Thursday, April 16, 2009

Windjammer round Cape Horn

Irving Johnson took a movie camera with him on this voyage from Hamburg to Talcahuano. Bird Dog, at Maggie's Farm, calls it "The Best Video of 1929." I'm inclined to agree. 36 minutes and some seconds, all of it riveting.

This is how cargo shipping with zero carbon footprint was done. When I see Greenpeace or Sea Shepherd setting sail in square-riggers, I might take them a little more seriously.

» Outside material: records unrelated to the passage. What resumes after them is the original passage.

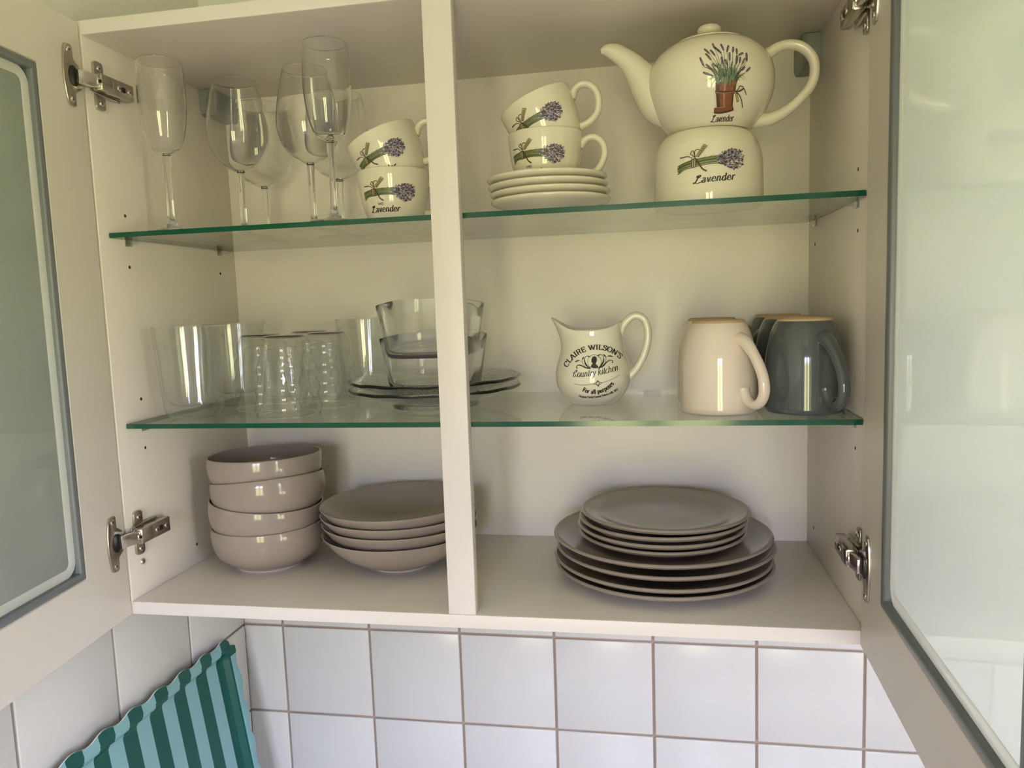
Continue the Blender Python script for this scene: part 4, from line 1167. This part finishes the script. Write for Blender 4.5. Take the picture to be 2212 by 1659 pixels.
for a in spikes:
    x0, y0, x1, y1 = a[:4]; L = sqrt((x1 - x0) ** 2 + (y1 - y0) ** 2); n = max(5, int(L / 15))
    an = atan2(-(y0 - y1), x0 - x1)
    for k in range(n):
        t = k / (n - 1); w = 8 + 14 * sin(pi * min(1, t * .8 + .15))
        for s_ in (-1, 1):
            x = x0 + (x1 - x0) * t + s_ * w * .5 * sin(an); y = y0 + (y1 - y0) * t + s_ * w * .5 * cos(an)
            c, d = pg(x, y); Pp.leaf(c, d, an + s_ * .5, 24 * PS, 15 * PS, rnd.choice([PURB, PURB, PUR1, PUR2]))
# flower pot
def bandq(yl0, xl0, xr0, yr0, yl1, xl1, xr1, yr1):
    n = 10; cols = [TERRAD, TERRAD, TERRA, TERRA, TERRAL, TERRA, TERRA, TERRA, TERRA, TERRAD]
    for k in range(n):
        f0, f1 = k / n, (k + 1) / n
        q = lambda xa, ya, xb, yb, f: (xa + (xb - xa) * f, ya + (yb - ya) * f)
        Pp.quad([pg(*q(xl0, yl0, xr0, yr0, f0)), pg(*q(xl0, yl0, xr0, yr0, f1)), pg(*q(xl1, yl1, xr1, yr1, f1)), pg(*q(xl1, yl1, xr1, yr1, f0))], cols[k], 2, 6)
bandq(900, 345, 690, 850, 1040, 345, 665, 1020)
bandq(1075, 350, 640, 1050, 1275, 365, 625, 1235)
ps(spline([(318, 1318), (420, 1316), (540, 1290), (634, 1256)], 5), [60] + [84] * 14 + [60], TERRAD)
ps(spline([(330, 1306), (430, 1302), (540, 1277), (622, 1246)], 5), [36] + [54] * 14 + [36], TERRA)
Pp.quad([pg(335, 1030), pg(668, 1012), pg(655, 1058), pg(345, 1080)], TERRAD, 6, 2)
ps(spline([(345, 1058), (470, 1062), (655, 1035)], 5), 12, TERRAL)
for k in range(40):
    t = rnd.random(); x = 350 + 330 * t; y = 880 + rnd.uniform(-50, 30)
    ps(spline([(x, y - 60), (x + rnd.uniform(-25, 25), y), (x + rnd.uniform(-40, 40), y + rnd.uniform(20, 60))], 3), [12, 12, 11, 10, 8, 6, 3], rnd.choice([LEAFG, LEAFG, LEAFD]))
ps(spline([(665, 1030), (710, 985), (740, 935), (785, 940), (790, 965), (740, 1000), (670, 1030)], 4), 13, BROWN)
ps(spline([(670, 1030), (750, 1010), (800, 970), (815, 975), (845, 1055)], 4), 12, BROWN)
ps(spline([(670, 1030), (730, 1070), (770, 1150), (785, 1240)], 4), 14, BROWN)
Pp.quad([pg(662, 1055), pg(700, 1045), pg(725, 1160), pg(690, 1180)], BROWN, 2, 4)
Pp.quad([pg(670, 1062), pg(697, 1054), pg(716, 1155), pg(693, 1168)], TAN, 2, 4)
Pp.build('potted_lavender_print', tp, label='printed lavender in a terracotta pot')
Pn = Print(surf_front(PR, phead))
ox, oy = pg(275, 1478); ex, ey = pg(655, 1440); sz = 92 * PS
w0_ = text_width('<scriptL>avender', sz)
Pn.text('<scriptL>avender', INK, size=sz, thick=.15, thin=.07, slant=.24, serif=False, script=True, place=lambda x, y: (ox + (ex - ox) * x / w0_ * .97, oy + y + (ey - oy) * x / w0_))
Pn.build('printed_name', tp, label='handwritten black lettering')

# ================================================================ striped tray leaning on the left wall
tr = thing('serving_tray', 'green and pale blue striped tray with scalloped rim leaning in the corner', 'tray')
LN, HT, LIP, WALL = .44, .3675, .0190, .0120      # length, height, lip width, wall rise
PIT = .0530
th = radians(9.1)
# local a: from the far end towards the viewer, b: up the tray, n: out of the tray face
Oa = Vector((0, .2455, 0)); ztop = -.1560; xtop = XL + .0085
bdir = Vector((-sin(th), 0, cos(th))); ndir = Vector((cos(th), 0, sin(th))); adir = Vector((0, -1, 0))
rk = radians(1.45); adir, bdir = adir * cos(rk) + bdir * sin(rk), bdir * cos(rk) - adir * sin(rk)
org = Vector((xtop, .2470, ztop)) - bdir * HT
def tpt(a, b, n_): return org + adir * a + bdir * b + ndir * n_
na = 200; sub = 4
def scal(a, L): return .0055 * (cos(2 * pi * (a - .0290) / PIT) - 1) * .5
prof_t = [(0, WALL - .0004), (LIP * .75, WALL + .0006), (LIP, WALL), (LIP + .0035, WALL - .0020), (LIP + .0075, .0028), (LIP + .0115, .0006), (LIP + .0160, 0)]
# grid: columns along a, rows along b, with the section profile on all four sides
def coords(L, n_mid, phase):
    s_ = [(-p_[0], p_[1], i) for i, p_ in enumerate(prof_t)]
    out = [(p_[0], p_[1], 'e', i) for i, p_ in enumerate(prof_t)]
    d0 = prof_t[-1][0]
    for k in range(1, n_mid): out.append((d0 + (L - 2 * d0) * k / n_mid, 0, 'm', None))
    out += [(L - p_[0], p_[1], 'e', i) for i, p_ in reversed(list(enumerate(prof_t)))]
    return out
A_ = coords(LN, 460, 0); B_ = coords(HT, 110, 0)
vs = []; idx = {}
for i, (a, na_, ka, ia) in enumerate(A_):
    for j, (b, nb_, kb_, ib) in enumerate(B_):
        n_ = max(na_, nb_)
        aa, bb = a, b
        # scalloped outer rim fades towards the wall
        wb = max(0, 1 - min(b, HT - b) / LIP); wa = max(0, 1 - min(a, LN - a) / LIP)
        s_b = scal(a, LN) * wb; s_a = scal(b, HT) * wa
        bb += s_b if b > HT / 2 else -s_b
        aa += -s_a if a < LN / 2 else s_a
        # rounded corners
        ca, cb_ = min(a, LN - a), min(b, HT - b); Rr = .030
        if ca < Rr and cb_ < Rr:
            da, db = Rr - ca, Rr - cb_; m_ = max(da, db); L2 = sqrt(da * da + db * db) or 1; f_ = m_ / L2
            na2, nb2 = Rr - da * f_, Rr - db * f_
            aa += (na2 - ca) * (1 if a < LN / 2 else -1); bb += (nb2 - cb_) * (1 if b < HT / 2 else -1)
        idx[i, j] = len(vs); vs.append(tpt(aa, bb, n_))
fs_d, fs_l = [], []
for i in range(len(A_) - 1):
    for j in range(len(B_) - 1):
        ac = (A_[i][0] + A_[i + 1][0]) / 2; bc = (B_[j][0] + B_[j + 1][0]) / 2
        f_ = (idx[i, j], idx[i + 1, j], idx[i + 1, j + 1], idx[i, j + 1])
        wv = .0065 * max(0, 1 - min(bc, HT - bc) / .030)
        ph = ((ac - .0290 + wv * .6) / PIT + .25) % 1.0
        far_lip = ac < LIP * .98 and LIP * 1.5 < bc < HT - LIP * 1.5
        dark = (ph < .5 or ac < LIP * .98) and not far_lip
        (fs_d if dark else fs_l).append(f_)
mb = MB(); mb.add(vs, fs_l, 0); n0 = len(vs)
mb.f += fs_d; mb.m += [1] * len(fs_d)
# back face, a little behind
bk = [Vector(v) - ndir * .0022 for v in vs]
o_ = len(mb.v); mb.v += [tuple(v) for v in bk]
allf = fs_l + fs_d
mb.f += [tuple(o_ + k for k in reversed(f_)) for f_ in allf]; mb.m += [2] * len(allf)
ni, nj = len(A_), len(B_)
border = [idx[i, 0] for i in range(ni)] + [idx[ni - 1, j] for j in range(1, nj)] + [idx[i, nj - 1] for i in range(ni - 2, -1, -1)] + [idx[0, j] for j in range(nj - 2, 0, -1)]
for k in range(len(border)):
    a, b = border[k], border[(k + 1) % len(border)]
    mb.f.append((a, b, o_ + b, o_ + a)); mb.m.append(2)
mb.build('tray_body', [TLITE, TDARK, TWHITE], tr, smooth=50)
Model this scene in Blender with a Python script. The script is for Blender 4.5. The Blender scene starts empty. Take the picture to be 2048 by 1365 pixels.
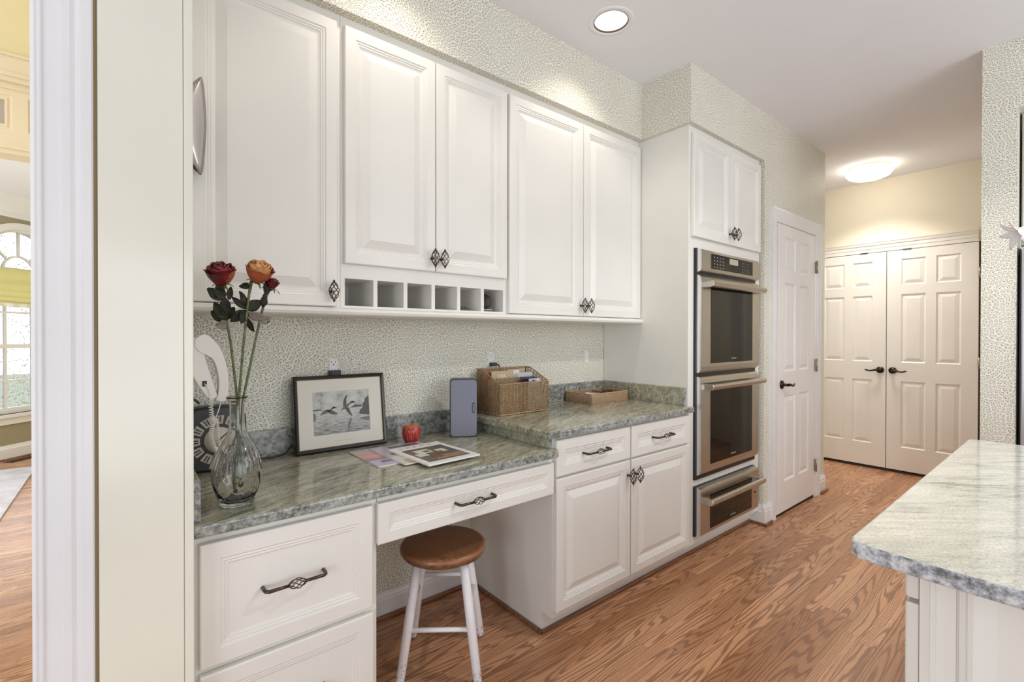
import bpy, math, random
from math import sin, cos, pi, radians, sqrt, atan2
from mathutils import Vector, Matrix
S = bpy.context.scene
COL = S.collection
random.seed(7)

# ------------------------------------------------------------------ camera
F_PX = 946.61
a = radians(50.787)
fw = Vector((cos(a), sin(a), 0)); rt = Vector((sin(a), -cos(a), 0)); up = Vector((0, 0, 1))
t = radians(.3366); fw2 = fw*cos(t) - up*sin(t); up2 = up*cos(t) + fw*sin(t)
r = radians(.0776); rt3 = rt*cos(r) + up2*sin(r); up3 = up2*cos(r) - rt*sin(r)
cam = bpy.data.cameras.new('camera'); camo = bpy.data.objects.new('camera', cam); COL.objects.link(camo)
camo.matrix_world = Matrix(((rt3.x, up3.x, -fw2.x, 0), (rt3.y, up3.y, -fw2.y, -1.9894), (rt3.z, up3.z, -fw2.z, 1.2537), (0, 0, 0, 1)))
cam.sensor_width = 36; cam.lens = F_PX/2048*36; cam.shift_y = -5.544/2048; cam.clip_start = .02
S.camera = camo

# ------------------------------------------------------------------ world, exposure, large lights
S.view_settings.view_transform = 'Standard'; S.view_settings.look = 'None'
S.view_settings.exposure = -0.24; S.view_settings.gamma = 1.0
S.view_settings.use_curve_mapping = False
S.cycles.use_denoising = True
S.cycles.max_bounces = 8; S.cycles.diffuse_bounces = 5; S.cycles.glossy_bounces = 4
S.cycles.transmission_bounces = 8; S.cycles.sample_clamp_indirect = 6
S.cycles.caustics_reflective = False; S.cycles.caustics_refractive = True
W = bpy.data.worlds.new('daylight'); S.world = W; W.use_nodes = True
bg = W.node_tree.nodes['Background']; bg.inputs[0].default_value = (.94, .975, 1.02, 1)
def wn(kind, **k):
    n = W.node_tree.nodes.new(kind)
    for kk, v in k.items(): setattr(n, kk, v)
    return n
wl = W.node_tree.links.new
_sp = wn('ShaderNodeSeparateXYZ'); wl(wn('ShaderNodeTexCoord').outputs['Generated'], _sp.inputs[0])
SKY, LOW_FILL, BAY_SKY_BOOST = 0.48, 0.60, 3.6      # overcast sky, added fill below the horizon, added brightening on the bay's side
_mu = wn('ShaderNodeMapRange'); wl(_sp.outputs[2], _mu.inputs[0])
for k_, v_ in ((1, -.12), (2, .12), (3, LOW_FILL), (4, SKY)): _mu.inputs[k_].default_value = v_
_mr = wn('ShaderNodeMapRange'); wl(_sp.outputs[1], _mr.inputs[0])
for k_, v_ in ((1, .35), (2, .85), (3, 0), (4, BAY_SKY_BOOST)): _mr.inputs[k_].default_value = v_
_ad = wn('ShaderNodeMath', operation='ADD'); wl(_mu.outputs[0], _ad.inputs[0]); wl(_mr.outputs[0], _ad.inputs[1]); wl(_ad.outputs[0], bg.inputs[1])

def light(name, kind, loc, power, color=(1, 1, 1), target=None, **k):
    l = bpy.data.lights.new(name, kind); l.energy = power; l.color = color
    for kk, v in k.items(): setattr(l, kk, v)
    o = bpy.data.objects.new(name, l); COL.objects.link(o); o.location = loc
    if target is not None:
        o.rotation_euler = (Vector(target) - Vector(loc)).to_track_quat('-Z', 'Y').to_euler()
    return o
# daylight from the kitchen windows behind the camera
light('kitchen_window_light', 'AREA', (1.0, -5.0, 1.0), 56, (.96, .98, 1), (1.6, 0, 1.0), shape='RECTANGLE', size=3.0, size_y=2.0)
light('breakfast_window_light', 'AREA', (-3.0, -2.8, 1.1), 66, (.88, .94, 1), (1.35, -.4, .5), shape='RECTANGLE', size=1.8, size_y=1.8)
light('right_fill_light', 'AREA', (2.5, -3.6, 1.9), 26, (.94, .97, 1), (2.9, -.6, .9), shape='RECTANGLE', size=1.6, size_y=1.4)  # unseen fill added for the tower and pantry door
light('doorway_fill_light', 'AREA', (4.62, -2.74, 1.45), 22, (.97, .97, 1), (4.75, -.62, .9), shape='RECTANGLE', size=.7, size_y=1.5)  # unseen fill added to reach closet and pantry doors through the doorway
# unseen downlight added to lift the floor and base doors
light('aisle_fill_downlight', 'SPOT', (2.25, -2.05, 2.70), 86, (1, .97, .94), (2.25, -1.8, 0), spot_size=radians(125), spot_blend=.5, shadow_soft_size=.07)
# unseen fill lights added to brighten the room beyond
light('bay_fill_light', 'AREA', (-2.9, 2.2, 1.6), 120, (.74, .86, 1), (-.8, 4.6, 1.5), shape='RECTANGLE', size=1.2, size_y=2.0)
light('header_fill_light', 'AREA', (-3.1, .3, 2.3), 72, (.96, .98, 1), (-.4, 1.6, 2.3), shape='RECTANGLE', size=1.6, size_y=2.0)

# ------------------------------------------------------------------ node helpers
class E:
    def __init__(s, nt, v): s.nt = nt; s.v = v
    def op(s, o, *b):
        n = s.nt.nodes.new('ShaderNodeMath'); n.operation = o
        for i, x in enumerate((s,)+b):
            x = x.v if isinstance(x, E) else x
            if isinstance(x, (int, float)): n.inputs[i].default_value = x
            else: s.nt.links.new(x, n.inputs[i])
        return E(s.nt, n.outputs[0])
    def __add__(s, b): return s.op('ADD', b)
    def __radd__(s, b): return s.op('ADD', b)
    def __sub__(s, b): return s.op('SUBTRACT', b)
    def __rsub__(s, b): return E(s.nt, b).op('SUBTRACT', s)
    def __mul__(s, b): return s.op('MULTIPLY', b)
    def __rmul__(s, b): return s.op('MULTIPLY', b)
    def __truediv__(s, b): return s.op('DIVIDE', b)
    def mod(s, b): return s.op('FLOORED_MODULO', b)
    def floor(s): return s.op('FLOOR')
    def abs(s): return s.op('ABSOLUTE')
    def sin(s): return s.op('SINE')
    def gt(s, b): return s.op('GREATER_THAN', b)
    def min(s, b): return s.op('MINIMUM', b)
    def max(s, b): return s.op('MAXIMUM', b)
    def sat(s):
        e = s.op('ADD', 0.0); e.v.node.use_clamp = True; return e

class Mat:
    def __init__(s, name, col=(.8, .8, .8), rough=.5, metal=0., spec=.5, **k):
        s.m = bpy.data.materials.new(name); s.m.use_nodes = True
        s.nt = s.m.node_tree; s.b = s.nt.nodes['Principled BSDF']
        s.b.inputs['Base Color'].default_value = (*col, 1); s.b.inputs['Roughness'].default_value = rough
        s.b.inputs['Metallic'].default_value = metal; s.b.inputs['Specular IOR Level'].default_value = spec
        for kk, v in k.items(): s.b.inputs[kk.replace('_', ' ')].default_value = v
        s.m.diffuse_color = (*col, 1)
    def node(s, ty, **k):
        n = s.nt.nodes.new(ty)
        for kk, v in k.items(): setattr(n, kk, v)
        return n
    def link(s, x, y): s.nt.links.new(x.v if isinstance(x, E) else x, y)
    def coord(s, kind='Object'):
        return s.node('ShaderNodeTexCoord').outputs[kind]
    def sep(s, vec):
        n = s.node('ShaderNodeSeparateXYZ'); s.link(vec, n.inputs[0]); return [E(s.nt, o) for o in n.outputs]
    def comb(s, x, y, z=0.):
        n = s.node('ShaderNodeCombineXYZ')
        for i, q in enumerate((x, y, z)):
            if isinstance(q, (int, float)): n.inputs[i].default_value = q
            else: s.link(q, n.inputs[i])
        return n.outputs[0]
    def mapping(s, vec, scale=(1, 1, 1), rot=(0, 0, 0), loc=(0, 0, 0)):
        n = s.node('ShaderNodeMapping'); s.link(vec, n.inputs[0])
        n.inputs['Scale'].default_value = scale; n.inputs['Rotation'].default_value = rot; n.inputs['Location'].default_value = loc
        return n.outputs[0]
    def noise(s, vec, scale, detail=3, rough=.5, dist=0., color=False):
        n = s.node('ShaderNodeTexNoise'); s.link(vec, n.inputs['Vector'])
        n.inputs['Scale'].default_value = scale; n.inputs['Detail'].default_value = detail
        n.inputs['Roughness'].default_value = rough; n.inputs['Distortion'].default_value = dist
        return n.outputs['Color'] if color else E(s.nt, n.outputs[0])
    def ramp(s, fac, stops):
        n = s.node('ShaderNodeValToRGB'); s.link(fac, n.inputs[0])
        e = n.color_ramp.elements
        while len(e) < len(stops): e.new(.5)
        for q, (p, c) in zip(e, stops): q.position = p; q.color = (*c, 1) if len(c) == 3 else c
        return n.outputs[0]
    def mix(s, fac, A, B, mode='MIX'):
        n = s.node('ShaderNodeMix', data_type='RGBA', blend_type=mode)
        for i, q in ((0, fac), (6, A), (7, B)):
            if isinstance(q, (int, float)): n.inputs[i].default_value = q
            elif isinstance(q, tuple): n.inputs[i].default_value = (*q, 1)
            else: s.link(q, n.inputs[i])
        return n.outputs[2]
    def color(s, x): s.link(x, s.b.inputs['Base Color'])
    def rough(s, x): s.link(x, s.b.inputs['Roughness'])
    def bump(s, h, strength=.2, dist=.002):
        n = s.node('ShaderNodeBump'); n.inputs['Strength'].default_value = strength; n.inputs['Distance'].default_value = dist
        s.link(h, n.inputs['Height']); s.link(n.outputs[0], s.b.inputs['Normal'])

def paint(name, col, rough=.35, var=.03):
    m = Mat(name, col, rough)
    n = m.noise(m.coord(), 3.0, 3)
    d = tuple(c*(1-var*2) for c in col)
    m.color(m.ramp(n, [(.3, d), (.7, col)]))
    f = m.noise(m.mapping(m.coord(), (1, 1, .08)), 180, 2)
    m.bump(f, .04, .001)
    return m.m

def emit(name, col, strength):
    m = Mat(name, col, .5); m.b.inputs['Emission Color'].default_value = (*col, 1); m.b.inputs['Emission Strength'].default_value = strength
    return m.m

# ------------------------------------------------------------------ materials
cab = paint('cabinet_cream_paint', (.80, .782, .735), .32)
trimw = paint('white_trim_paint', (.80, .79, .80), .3)
jambw = paint('gloss_cream_paint', (.79, .77, .67), .16)
doorw = paint('white_door_paint', (.82, .80, .79), .35)
closw = paint('closet_door_paint', (.82, .78, .71), .4)
ceilm = paint('ceiling_paint', (.84, .835, .87), .85, .01)
hallw = paint('hall_cream_paint', (.86, .79, .64), .7, .01)
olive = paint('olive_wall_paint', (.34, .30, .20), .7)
yelw = paint('pale_yellow_wall_paint', (.80, .70, .42), .7)
transw = paint('cream_transom_paint', (.80, .70, .52), .4)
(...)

Update: That bit about cargo shipping with zero carbon footprint reminds me of a song. (Funny, as I get older, everything seems to remind me of a song.) This time, it's Larry Kaplan's "Old Zeb," about Captain Zebulon Tilton of Martha's Vineyard. (Listen to it here.) The verse that's apropos goes like this:

Any fool can work an engine, it takes brains to work a sail,
And I never seen no steamer get much good out of a gale.
You can go and pay your taxes on the rationed gas you get
But at least for me, the wind is free, and they haven't run out yet.
The tradeoff, of course there is a tradeoff, is that a modern vessel needs far fewer crewmen, and the crewmen are much more likely to come home. Note that two men were lost on the voyage around Cape Horn in the video linked above.